Midway Community Planning Group got briefed in February by the San Diego Association of Governments on a plan to implement the Mid-Coast Trolley extension linking Santa Fe Depot downtown to Westfield UTC, serving major activity centers along the way, including Old Town.
SANDAG is San Diego’s regional transportation planning agency.
SANDAG senior regional planner Miriam Kirshner gave a presentation on the implementation strategy for the Mid-Coast Mobility Hub in the Old Town Transit Center. The Mid-Coast Trolley will offer a one-seat ride from the international border to University City when it’s completed in 2021.
The Mid-Coast Mobility Hub Implementation Strategy will identify services and amenities for stations like Old Town, which may include improved pedestrian and bike connections, secure bike storage, on-demand ride sharing services, wayfinding and supporting technologies.
“We’re in the very early stages of data gathering and public outreach,” said Kirshner, noting Mid-Coast is “a new project being funded by a grant from the Federal Transit Administration.”
Kirshner added the implementation strategy is meant to “improve connections between neighborhoods and the transit centers.”
Pointing out mobility hubs are “nothing really new or innovative,” Kirshner said hubs allow “additional bike and pedestrian improvements including bike lanes, raised crosswalks with street markings and creation of new bike storage bins and racks.”
SANDAG officials also passed out an implementation strategy questionnaire to fill out surveying trolley users on whether or not they have a Compass Card, a smartphone, whether they use shared mobility services like Uber, Lyft or other ride sharing, how often they use the trolley — and for what purpose — as well as asking them what their primary destination is using the trolley.
MCPG, which makes recommendations to the city on land use and issues of concern in the Midway-Pacific Highway corridor near Old Town and the airport, got other good news in February. The group learned that 2nd District Councilmember Lorie Zapf plans to bring the city’s new homeless “czar,” Stacie Spector, to MCPG’s April meeting.

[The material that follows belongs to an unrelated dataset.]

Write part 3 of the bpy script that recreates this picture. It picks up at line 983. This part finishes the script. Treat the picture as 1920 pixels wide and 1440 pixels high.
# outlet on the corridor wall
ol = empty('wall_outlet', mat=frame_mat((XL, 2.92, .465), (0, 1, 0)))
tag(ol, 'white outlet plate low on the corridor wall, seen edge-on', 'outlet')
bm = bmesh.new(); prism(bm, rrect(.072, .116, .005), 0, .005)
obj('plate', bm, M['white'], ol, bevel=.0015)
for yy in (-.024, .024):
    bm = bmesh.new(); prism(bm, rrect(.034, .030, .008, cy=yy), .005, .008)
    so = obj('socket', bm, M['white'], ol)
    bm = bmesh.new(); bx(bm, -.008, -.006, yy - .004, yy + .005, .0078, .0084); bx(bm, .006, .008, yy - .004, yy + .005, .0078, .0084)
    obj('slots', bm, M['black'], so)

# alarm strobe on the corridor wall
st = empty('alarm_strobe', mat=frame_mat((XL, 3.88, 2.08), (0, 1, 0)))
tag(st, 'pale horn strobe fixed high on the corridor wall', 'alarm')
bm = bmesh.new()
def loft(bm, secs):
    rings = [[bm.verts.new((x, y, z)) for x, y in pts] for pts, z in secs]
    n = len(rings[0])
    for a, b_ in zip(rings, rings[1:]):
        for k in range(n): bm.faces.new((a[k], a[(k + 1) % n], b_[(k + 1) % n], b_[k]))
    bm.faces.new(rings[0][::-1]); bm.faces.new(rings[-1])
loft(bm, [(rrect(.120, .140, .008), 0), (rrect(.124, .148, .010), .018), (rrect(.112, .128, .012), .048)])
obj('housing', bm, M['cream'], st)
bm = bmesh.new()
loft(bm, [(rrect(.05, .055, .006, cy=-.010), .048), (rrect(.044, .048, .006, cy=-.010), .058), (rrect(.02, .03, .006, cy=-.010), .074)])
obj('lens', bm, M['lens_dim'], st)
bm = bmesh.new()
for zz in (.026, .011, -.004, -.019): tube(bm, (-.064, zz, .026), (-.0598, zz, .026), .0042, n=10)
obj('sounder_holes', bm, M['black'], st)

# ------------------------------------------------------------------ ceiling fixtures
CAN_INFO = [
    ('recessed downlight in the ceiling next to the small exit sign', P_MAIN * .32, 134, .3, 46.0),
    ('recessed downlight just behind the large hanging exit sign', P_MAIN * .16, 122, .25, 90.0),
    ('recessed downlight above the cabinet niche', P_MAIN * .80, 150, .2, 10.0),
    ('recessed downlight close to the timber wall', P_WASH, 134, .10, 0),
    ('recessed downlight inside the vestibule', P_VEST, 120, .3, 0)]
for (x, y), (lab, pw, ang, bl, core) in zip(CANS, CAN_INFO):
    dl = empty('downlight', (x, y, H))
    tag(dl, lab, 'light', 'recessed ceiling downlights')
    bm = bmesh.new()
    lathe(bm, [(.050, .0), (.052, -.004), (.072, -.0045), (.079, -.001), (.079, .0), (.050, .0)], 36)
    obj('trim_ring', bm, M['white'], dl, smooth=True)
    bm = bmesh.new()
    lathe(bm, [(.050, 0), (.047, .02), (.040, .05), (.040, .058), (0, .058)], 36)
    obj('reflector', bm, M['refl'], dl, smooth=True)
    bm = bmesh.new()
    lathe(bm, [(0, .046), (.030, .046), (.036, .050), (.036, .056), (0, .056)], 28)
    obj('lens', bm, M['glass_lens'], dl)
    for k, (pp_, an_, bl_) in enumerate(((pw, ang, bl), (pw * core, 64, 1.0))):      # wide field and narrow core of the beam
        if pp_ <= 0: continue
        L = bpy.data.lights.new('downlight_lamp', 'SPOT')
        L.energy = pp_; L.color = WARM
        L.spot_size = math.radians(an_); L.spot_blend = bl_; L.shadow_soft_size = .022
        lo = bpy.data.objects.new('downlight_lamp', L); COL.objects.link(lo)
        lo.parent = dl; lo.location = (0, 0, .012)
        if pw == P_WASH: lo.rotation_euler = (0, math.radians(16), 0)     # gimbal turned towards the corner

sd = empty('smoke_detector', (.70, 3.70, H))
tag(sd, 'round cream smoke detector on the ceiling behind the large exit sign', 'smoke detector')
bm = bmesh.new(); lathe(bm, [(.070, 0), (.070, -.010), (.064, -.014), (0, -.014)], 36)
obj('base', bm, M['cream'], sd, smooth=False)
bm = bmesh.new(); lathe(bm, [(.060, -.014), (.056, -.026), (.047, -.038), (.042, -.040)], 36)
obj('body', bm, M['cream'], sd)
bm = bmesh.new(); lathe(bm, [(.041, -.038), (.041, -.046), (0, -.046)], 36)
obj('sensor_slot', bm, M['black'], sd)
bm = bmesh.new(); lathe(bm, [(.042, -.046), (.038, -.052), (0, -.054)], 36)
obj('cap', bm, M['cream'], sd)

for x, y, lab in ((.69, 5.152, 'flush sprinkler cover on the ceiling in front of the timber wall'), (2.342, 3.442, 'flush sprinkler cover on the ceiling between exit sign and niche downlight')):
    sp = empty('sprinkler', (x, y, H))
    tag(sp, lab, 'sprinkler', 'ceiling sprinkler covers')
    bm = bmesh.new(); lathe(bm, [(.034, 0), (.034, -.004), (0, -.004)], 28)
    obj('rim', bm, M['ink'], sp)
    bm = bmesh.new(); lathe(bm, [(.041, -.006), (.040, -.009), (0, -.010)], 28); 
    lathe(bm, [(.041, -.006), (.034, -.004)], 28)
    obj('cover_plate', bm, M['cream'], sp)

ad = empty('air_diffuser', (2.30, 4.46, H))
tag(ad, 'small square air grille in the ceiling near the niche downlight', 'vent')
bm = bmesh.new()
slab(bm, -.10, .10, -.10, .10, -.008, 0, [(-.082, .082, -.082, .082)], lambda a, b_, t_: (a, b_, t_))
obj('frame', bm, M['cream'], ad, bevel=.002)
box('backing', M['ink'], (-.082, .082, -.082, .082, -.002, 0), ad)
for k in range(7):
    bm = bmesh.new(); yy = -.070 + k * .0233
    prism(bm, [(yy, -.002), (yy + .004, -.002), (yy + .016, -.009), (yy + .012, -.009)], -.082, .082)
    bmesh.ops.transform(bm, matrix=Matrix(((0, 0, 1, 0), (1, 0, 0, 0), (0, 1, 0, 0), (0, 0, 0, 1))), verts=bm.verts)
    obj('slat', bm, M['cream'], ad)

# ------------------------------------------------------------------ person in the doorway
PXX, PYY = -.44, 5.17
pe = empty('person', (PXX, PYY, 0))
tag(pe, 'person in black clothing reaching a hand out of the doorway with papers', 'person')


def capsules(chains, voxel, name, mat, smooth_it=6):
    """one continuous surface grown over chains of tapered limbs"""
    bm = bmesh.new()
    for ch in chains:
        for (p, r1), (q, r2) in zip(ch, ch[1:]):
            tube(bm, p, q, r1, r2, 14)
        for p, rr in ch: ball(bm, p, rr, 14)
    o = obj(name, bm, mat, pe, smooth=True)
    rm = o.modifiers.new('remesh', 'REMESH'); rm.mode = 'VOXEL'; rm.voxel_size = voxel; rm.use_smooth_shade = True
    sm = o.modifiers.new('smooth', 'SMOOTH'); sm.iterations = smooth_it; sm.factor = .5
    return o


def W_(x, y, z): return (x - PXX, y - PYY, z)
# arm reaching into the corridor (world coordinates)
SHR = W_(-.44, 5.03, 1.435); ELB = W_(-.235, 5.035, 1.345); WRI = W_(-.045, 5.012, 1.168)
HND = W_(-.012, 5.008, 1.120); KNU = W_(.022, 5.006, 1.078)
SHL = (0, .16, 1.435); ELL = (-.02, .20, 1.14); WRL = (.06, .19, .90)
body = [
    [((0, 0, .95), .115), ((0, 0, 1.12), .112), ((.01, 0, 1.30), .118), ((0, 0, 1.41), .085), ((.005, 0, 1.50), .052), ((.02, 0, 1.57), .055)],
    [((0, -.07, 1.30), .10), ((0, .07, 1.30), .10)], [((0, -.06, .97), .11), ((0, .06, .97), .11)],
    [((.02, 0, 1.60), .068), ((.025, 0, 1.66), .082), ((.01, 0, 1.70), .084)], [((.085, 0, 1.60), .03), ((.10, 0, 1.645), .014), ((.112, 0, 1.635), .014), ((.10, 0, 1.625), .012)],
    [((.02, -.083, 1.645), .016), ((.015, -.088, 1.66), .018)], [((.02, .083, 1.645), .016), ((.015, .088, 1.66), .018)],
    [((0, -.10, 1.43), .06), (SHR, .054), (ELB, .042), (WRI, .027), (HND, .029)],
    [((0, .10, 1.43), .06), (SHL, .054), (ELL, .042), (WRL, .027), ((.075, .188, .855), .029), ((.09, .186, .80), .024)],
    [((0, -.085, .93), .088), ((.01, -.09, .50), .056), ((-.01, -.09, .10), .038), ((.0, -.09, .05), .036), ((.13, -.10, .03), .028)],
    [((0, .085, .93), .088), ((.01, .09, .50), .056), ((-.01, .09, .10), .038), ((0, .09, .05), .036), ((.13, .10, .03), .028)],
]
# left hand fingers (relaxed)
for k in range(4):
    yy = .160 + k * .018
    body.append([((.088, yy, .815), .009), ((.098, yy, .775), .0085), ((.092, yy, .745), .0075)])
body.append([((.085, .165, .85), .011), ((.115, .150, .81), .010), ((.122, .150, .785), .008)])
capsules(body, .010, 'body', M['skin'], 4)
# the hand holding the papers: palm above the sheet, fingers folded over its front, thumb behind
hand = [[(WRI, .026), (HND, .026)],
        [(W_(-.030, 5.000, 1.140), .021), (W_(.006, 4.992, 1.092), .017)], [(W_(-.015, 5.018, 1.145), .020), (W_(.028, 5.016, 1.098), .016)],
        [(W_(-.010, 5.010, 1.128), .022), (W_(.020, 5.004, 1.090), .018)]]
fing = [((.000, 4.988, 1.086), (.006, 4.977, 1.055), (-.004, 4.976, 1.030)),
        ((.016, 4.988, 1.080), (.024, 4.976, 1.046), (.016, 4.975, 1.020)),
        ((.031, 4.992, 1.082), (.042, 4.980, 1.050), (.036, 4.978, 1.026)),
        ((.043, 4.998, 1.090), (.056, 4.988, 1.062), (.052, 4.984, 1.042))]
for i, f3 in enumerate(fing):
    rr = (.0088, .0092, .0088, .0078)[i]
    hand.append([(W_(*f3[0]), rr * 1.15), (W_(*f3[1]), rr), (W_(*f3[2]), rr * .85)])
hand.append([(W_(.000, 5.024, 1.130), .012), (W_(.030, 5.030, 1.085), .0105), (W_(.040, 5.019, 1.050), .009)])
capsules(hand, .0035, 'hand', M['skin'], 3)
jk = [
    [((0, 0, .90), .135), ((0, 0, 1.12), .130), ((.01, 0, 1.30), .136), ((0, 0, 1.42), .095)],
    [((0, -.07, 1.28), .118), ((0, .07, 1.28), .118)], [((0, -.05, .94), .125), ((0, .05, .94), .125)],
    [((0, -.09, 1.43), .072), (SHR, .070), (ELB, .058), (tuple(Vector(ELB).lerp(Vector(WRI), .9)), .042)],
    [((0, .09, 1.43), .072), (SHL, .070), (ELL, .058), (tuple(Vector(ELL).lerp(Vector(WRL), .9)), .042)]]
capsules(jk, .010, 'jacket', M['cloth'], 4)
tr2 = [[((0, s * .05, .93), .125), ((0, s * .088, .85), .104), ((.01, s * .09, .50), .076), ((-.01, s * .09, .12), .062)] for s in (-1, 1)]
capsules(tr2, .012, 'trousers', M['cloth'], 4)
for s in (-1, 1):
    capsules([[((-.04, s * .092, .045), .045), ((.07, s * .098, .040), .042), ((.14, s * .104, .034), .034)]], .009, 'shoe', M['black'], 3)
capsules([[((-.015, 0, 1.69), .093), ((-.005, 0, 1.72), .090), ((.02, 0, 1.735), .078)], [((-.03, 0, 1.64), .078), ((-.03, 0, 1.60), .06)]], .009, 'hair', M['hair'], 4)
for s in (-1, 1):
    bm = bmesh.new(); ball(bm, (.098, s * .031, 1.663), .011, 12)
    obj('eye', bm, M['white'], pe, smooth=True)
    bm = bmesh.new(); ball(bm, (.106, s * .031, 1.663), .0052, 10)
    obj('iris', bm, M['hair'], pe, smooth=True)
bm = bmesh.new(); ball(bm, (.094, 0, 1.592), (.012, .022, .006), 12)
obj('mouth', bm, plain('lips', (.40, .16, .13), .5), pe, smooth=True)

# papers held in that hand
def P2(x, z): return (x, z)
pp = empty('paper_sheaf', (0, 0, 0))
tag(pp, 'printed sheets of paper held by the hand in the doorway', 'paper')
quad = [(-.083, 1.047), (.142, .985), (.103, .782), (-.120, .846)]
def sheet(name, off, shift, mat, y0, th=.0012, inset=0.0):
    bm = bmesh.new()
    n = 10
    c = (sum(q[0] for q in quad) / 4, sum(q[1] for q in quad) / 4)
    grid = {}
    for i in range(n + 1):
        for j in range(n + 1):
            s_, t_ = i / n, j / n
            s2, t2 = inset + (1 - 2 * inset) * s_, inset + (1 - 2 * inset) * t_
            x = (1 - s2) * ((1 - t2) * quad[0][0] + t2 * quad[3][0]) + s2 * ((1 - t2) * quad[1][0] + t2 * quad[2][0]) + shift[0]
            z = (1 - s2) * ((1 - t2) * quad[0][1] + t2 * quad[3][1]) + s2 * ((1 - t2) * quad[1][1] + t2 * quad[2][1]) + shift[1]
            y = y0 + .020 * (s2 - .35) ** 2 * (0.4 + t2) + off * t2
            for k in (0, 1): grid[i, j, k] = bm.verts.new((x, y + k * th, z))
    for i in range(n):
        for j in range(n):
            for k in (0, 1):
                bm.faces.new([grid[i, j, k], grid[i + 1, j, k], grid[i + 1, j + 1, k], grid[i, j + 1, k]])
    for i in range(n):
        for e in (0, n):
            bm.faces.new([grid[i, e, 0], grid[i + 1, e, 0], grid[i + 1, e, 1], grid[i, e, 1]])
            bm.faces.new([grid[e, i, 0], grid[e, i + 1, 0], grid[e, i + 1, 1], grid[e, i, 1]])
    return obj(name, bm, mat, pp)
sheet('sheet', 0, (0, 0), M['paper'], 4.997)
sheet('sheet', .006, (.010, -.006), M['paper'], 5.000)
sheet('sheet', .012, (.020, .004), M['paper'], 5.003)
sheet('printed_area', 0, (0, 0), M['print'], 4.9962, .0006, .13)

A longtime public relations professional and former Clinton White House staff member, Spector was hired by San Diego Mayor Kevin Faulconer recently as his senior adviser on housing.
Midway has been particularly hard hit by ongoing problems with homelessness and vagrancy. In other action:
• In her president’s report, Cathy Kenton referenced a free mulch program available at [email protected]. She also discussed changes to community planning groups proposed recently by Scott Sherman, new chair of the city’s Smart Growth and Land Use Committee.
“He’s (Sherman’s) proposed making some changes in the 32 community planning groups including regionalizing them, and reducing their numbers by combining them,” Kenton said adding the committee is also considering relaxing regulations on companion units, making approval of “granny flats” easier.